Given data:
■ ■ ■ ■ ■ ■ ■
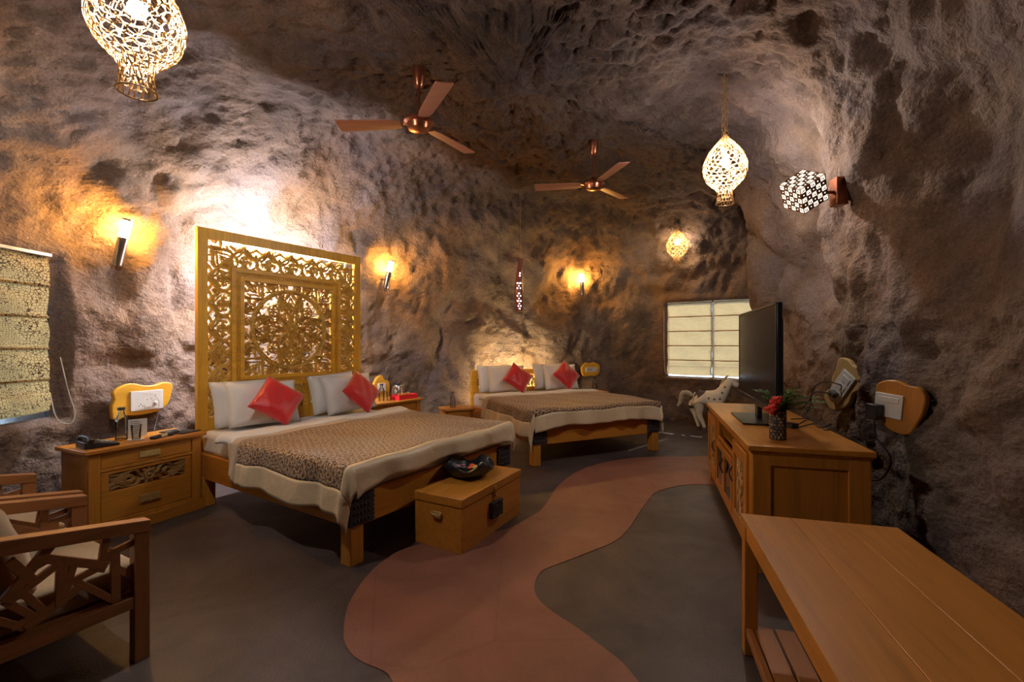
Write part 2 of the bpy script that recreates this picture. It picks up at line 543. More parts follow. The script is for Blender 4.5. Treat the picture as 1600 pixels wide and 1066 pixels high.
sculpt((2.52, 3.25, 2.9), (.5, .30, .8), .12)       # rib on the right wall
sculpt((2.3, 2.55, 2.3), (.5, .40, .55), -.20)      # hollow beside the rib
sculpt((-2.6, 5.4, 2.9), (.8, .9, .6), -.10)        # dome above the tall headboard
W1 = dict(o=np.array([-3.44, 0.0]), d=np.array([0.0, 1.0]), t0=1.75, t1=3.54, z0=.81, z1=2.08, nrm=np.array([-1.0, 0.0]), dep=.10)
W2 = dict(o=np.array([2.8, 8.35]), d=np.array([.813, -.583]), t0=-.02, t1=1.62, z0=.79, z1=2.16, nrm=np.array([.583, .813]), dep=.15)
cut = np.zeros(len(P), bool)
push = np.zeros((len(P), 3))
for W in (W1, W2):
    rel = P[:, :2]-W['o']
    t = rel@W['d']; n = rel@W['nrm']
    ok = (np.abs(n) < .45) & (P[:, 2] < 2.6)
    dx = np.minimum(t-W['t0'], W['t1']-t); dz = np.minimum(P[:, 2]-W['z0'], W['z1']-P[:, 2])
    ins = np.minimum(dx, dz)
    near = ok & (ins > -.15)
    flat = np.clip((ins+.15)/.15, 0, 1)
    disp = np.where(near, disp*(1-.8*flat)-.02*flat, disp)
    # lip around the opening
    w = np.where(ok, np.clip((ins+.012)/.035, 0, 1), 0); w = w*w*(3-2*w)
    targ = W['dep'] - n
    push[:, :2] += (w*targ)[:, None]*W['nrm']
    cut |= ok & (w > .97)
    disp = np.where(ok & (w > 0), disp*(1-w), disp)
Pd = P + N0.reshape(-1, 3)*disp[:, None] + push
Vd = Pd.reshape(NR, NU, 3)
Nn = grid_normals(Vd).reshape(-1, 3)
cutg = cut.reshape(NR, NU)

def side_of(i):
    x, y = C[i]
    if y < -1.9: return 'wall_front'
    if x < 0 and y < 4.5: return 'wall_left'
    if x > 1.5 and y < 8.0 and not (x > 2.7 and y > 7.1 and y > 7.29): return 'wall_right'
    return 'wall_back'
sides = [side_of(i) for i in range(NU)]
faces_by = {}
RC = 58+30
for r in range(NR-1):
    for i in range(NU):
        j = (i+1) % NU
        if cutg[r, i] and cutg[r, j] and cutg[r+1, i] and cutg[r+1, j]: continue
        k = 'ceiling' if r >= RC else sides[i]
        faces_by.setdefault(k, []).append((r*NU+i, r*NU+j, (r+1)*NU+j, (r+1)*NU+i))
bvh_v = [Vector(p) for p in Pd]
allf = []
for k, fs in faces_by.items():
    allf += fs
    fa = np.array(fs)
    # face winding towards the room
    a, b, c_ = Pd[fa[:, 0]], Pd[fa[:, 1]], Pd[fa[:, 2]]
    fn = np.cross(b-a, c_-a)
    if np.mean(np.sum(fn*Nn[fa[:, 0]], axis=1)) < 0: fa = fa[:, ::-1]
    used = np.unique(fa)
    remap = np.full(len(Pd), -1); remap[used] = np.arange(len(used))
    fa = remap[fa]
    me = bpy.data.meshes.new(k)
    me.vertices.add(len(used)); me.vertices.foreach_set('co', Pd[used].astype(np.float32).ravel())
    me.loops.add(fa.size); me.loops.foreach_set('vertex_index', fa.ravel().astype(np.int32))
    me.polygons.add(len(fa)); me.polygons.foreach_set('loop_start', (np.arange(len(fa))*4).astype(np.int32))
    me.update(calc_edges=True)
    me.polygons.foreach_set('use_smooth', [True]*len(fa))
    me.normals_split_custom_set_from_vertices([tuple(x) for x in Nn[used]])
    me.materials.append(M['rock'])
    o = bpy.data.objects.new(k, me); COL.objects.link(o)
    o['kind'] = 'structure'
bvh = BVHTree.FromPolygons(bvh_v, allf)

def ray(px, py):
    # the rock surface seen in that direction from the room's viewing spot
    d = Vector(((px-800)/714, 1, -(py-537)/714)).normalized()
    loc, nr, _, dist = bvh.ray_cast(EYE, d)
    if nr.dot(d) > 0: nr = -nr
    return loc, nr, d
def at(px, py, z):
    y = (1.4-z)*714/(py-537)
    return Vector(((px-800)/714*y, y, z))

# floor and the red path set in it
fl = MB(); nx = 40
for i in range(nx+1):
    for j in range(nx+1):
        fl.v.append((-4.3+9.2*i/nx, -2.6+11.8*j/nx, 0))
for i in range(nx):
    for j in range(nx):
        a = i*(nx+1)+j; fl.f.append((a, a+nx+1, a+nx+2, a+1))
o = link_mesh('floor', fl, M['floor'], fixn=False); o['kind'] = 'structure'
PL = [(3.361, 5.714), (2.422, 5.659), (1.682, 5.637), (1.176, 5.435), (0.809, 5.112), (0.571, 4.739), (0.425, 4.415), (0.333, 4.103), (0.239, 3.831), (0.105, 3.623), (-0.048, 3.436), (-0.279, 3.322), (-0.499, 3.236), (-0.696, 3.145), (-0.815, 2.985), (-0.875, 2.717), (-0.875, 2.451), (-0.822, 2.232), (-0.767, 2.114), (-0.679, 2.02), (-0.546, 1.949), (-0.495, 1.89), (-0.378, 1.686)]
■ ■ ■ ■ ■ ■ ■
Written problem: From the first line of the material down to the line containing "cutg = cut.reshape(NR, NU)", inclusive, return each line exactly, skipping any picture.

Answer for the task:
Write part 2 of the bpy script that recreates this picture. It picks up at line 543. More parts follow. The script is for Blender 4.5. Treat the picture as 1600 pixels wide and 1066 pixels high.
sculpt((2.52, 3.25, 2.9), (.5, .30, .8), .12)       # rib on the right wall
sculpt((2.3, 2.55, 2.3), (.5, .40, .55), -.20)      # hollow beside the rib
sculpt((-2.6, 5.4, 2.9), (.8, .9, .6), -.10)        # dome above the tall headboard
W1 = dict(o=np.array([-3.44, 0.0]), d=np.array([0.0, 1.0]), t0=1.75, t1=3.54, z0=.81, z1=2.08, nrm=np.array([-1.0, 0.0]), dep=.10)
W2 = dict(o=np.array([2.8, 8.35]), d=np.array([.813, -.583]), t0=-.02, t1=1.62, z0=.79, z1=2.16, nrm=np.array([.583, .813]), dep=.15)
cut = np.zeros(len(P), bool)
push = np.zeros((len(P), 3))
for W in (W1, W2):
    rel = P[:, :2]-W['o']
    t = rel@W['d']; n = rel@W['nrm']
    ok = (np.abs(n) < .45) & (P[:, 2] < 2.6)
    dx = np.minimum(t-W['t0'], W['t1']-t); dz = np.minimum(P[:, 2]-W['z0'], W['z1']-P[:, 2])
    ins = np.minimum(dx, dz)
    near = ok & (ins > -.15)
    flat = np.clip((ins+.15)/.15, 0, 1)
    disp = np.where(near, disp*(1-.8*flat)-.02*flat, disp)
    # lip around the opening
    w = np.where(ok, np.clip((ins+.012)/.035, 0, 1), 0); w = w*w*(3-2*w)
    targ = W['dep'] - n
    push[:, :2] += (w*targ)[:, None]*W['nrm']
    cut |= ok & (w > .97)
    disp = np.where(ok & (w > 0), disp*(1-w), disp)
Pd = P + N0.reshape(-1, 3)*disp[:, None] + push
Vd = Pd.reshape(NR, NU, 3)
Nn = grid_normals(Vd).reshape(-1, 3)
cutg = cut.reshape(NR, NU)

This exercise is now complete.